久しぶりに暑い日で、夜風がとても気持ちいい。
皆の歩き方をみると、それぞれちがう。
足あげるときに重そうな人。
手がずっとひらひら動く人。
たまに手と足一緒に出てる人。
ランニングチームと2つに別れて、気の向くままにブラブラ歩く。
すると、突然!「ナァーーオ」とでかい声を上げながら弾丸のようにゴマダラ模様の猫が突っ込んできた。

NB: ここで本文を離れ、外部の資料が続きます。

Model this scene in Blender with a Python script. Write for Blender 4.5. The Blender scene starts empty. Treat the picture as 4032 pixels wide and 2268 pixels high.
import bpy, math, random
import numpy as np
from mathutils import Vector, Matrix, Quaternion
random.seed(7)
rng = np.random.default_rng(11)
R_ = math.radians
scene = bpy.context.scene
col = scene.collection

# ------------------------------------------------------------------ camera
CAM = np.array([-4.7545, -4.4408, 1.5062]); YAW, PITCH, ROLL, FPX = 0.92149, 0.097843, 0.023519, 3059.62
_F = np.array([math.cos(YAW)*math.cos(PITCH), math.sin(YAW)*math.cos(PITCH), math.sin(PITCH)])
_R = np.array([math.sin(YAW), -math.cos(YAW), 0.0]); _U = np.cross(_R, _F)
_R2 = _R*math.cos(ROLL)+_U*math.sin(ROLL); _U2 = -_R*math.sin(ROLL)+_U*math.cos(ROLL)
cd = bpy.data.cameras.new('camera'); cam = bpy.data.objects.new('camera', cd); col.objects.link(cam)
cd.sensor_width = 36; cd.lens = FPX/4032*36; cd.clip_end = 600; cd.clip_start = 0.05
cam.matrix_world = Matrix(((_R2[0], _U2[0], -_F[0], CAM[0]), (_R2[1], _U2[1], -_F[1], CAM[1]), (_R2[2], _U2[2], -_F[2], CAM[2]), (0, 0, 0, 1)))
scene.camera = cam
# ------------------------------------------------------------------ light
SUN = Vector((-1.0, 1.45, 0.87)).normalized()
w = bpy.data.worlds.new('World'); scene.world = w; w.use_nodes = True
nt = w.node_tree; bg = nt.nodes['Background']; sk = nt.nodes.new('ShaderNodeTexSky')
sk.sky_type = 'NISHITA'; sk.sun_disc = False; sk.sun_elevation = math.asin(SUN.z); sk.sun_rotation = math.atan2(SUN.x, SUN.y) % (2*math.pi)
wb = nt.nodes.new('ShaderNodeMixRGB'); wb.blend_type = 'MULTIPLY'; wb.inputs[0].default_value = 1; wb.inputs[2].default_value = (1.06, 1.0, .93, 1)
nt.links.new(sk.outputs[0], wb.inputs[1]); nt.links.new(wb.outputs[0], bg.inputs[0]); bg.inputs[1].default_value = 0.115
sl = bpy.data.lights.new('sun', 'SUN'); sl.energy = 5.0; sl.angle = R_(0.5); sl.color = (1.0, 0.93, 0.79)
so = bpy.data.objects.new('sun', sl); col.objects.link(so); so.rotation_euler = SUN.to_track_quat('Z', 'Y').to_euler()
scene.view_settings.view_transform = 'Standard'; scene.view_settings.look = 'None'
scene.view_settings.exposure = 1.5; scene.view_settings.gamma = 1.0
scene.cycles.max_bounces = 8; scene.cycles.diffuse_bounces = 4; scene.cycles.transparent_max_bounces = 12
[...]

私たちの群れに突入し、魚のようにビチビチと跳ねて頭突きしてくる。
なでてほしいようだ。
その後、ゴマダラはひたすら小走りについてきた。
買い物のため店に入ると電柱の影に座って待つ。
そして出て来るとついてくる。
なんだか、ドラクエの、出会っただけでいきなりパーティーに入ってくる村人のようだ。
明らかに縄張りを外れているのにずっとついてくる。
いや、縄張りを外れてしまったからついてくるしかないのか。
まさか家までは来んやろう。そう決め込み、家に続くとんでもない上り坂を登り始める。
いや、上り坂ではない。崖だ。
暗くて表情がよく見えないが、ゴマダラの顔が真っ青になっている気がする。
ゴマダラは歩幅が小さい。
だから、ついてくるためには私たちの2倍速ぐらいで足をしゃかしゃか動かさなければならない。
ゴマダラは、必死だ。ついてきている。
そうまでして何故ついてくるんだろう
別についてきたっていいことがあるとは限らないじゃないか。
もう、さっきのように鳴く余裕はない。完全に口呼吸になっている。
ゴマダラ…
よくみたらゴマダラは若干ガニ股だ。
猫も、歩き方違うんだなあ。
そして、結局ゴマダラはうちまでついてきましたとさ。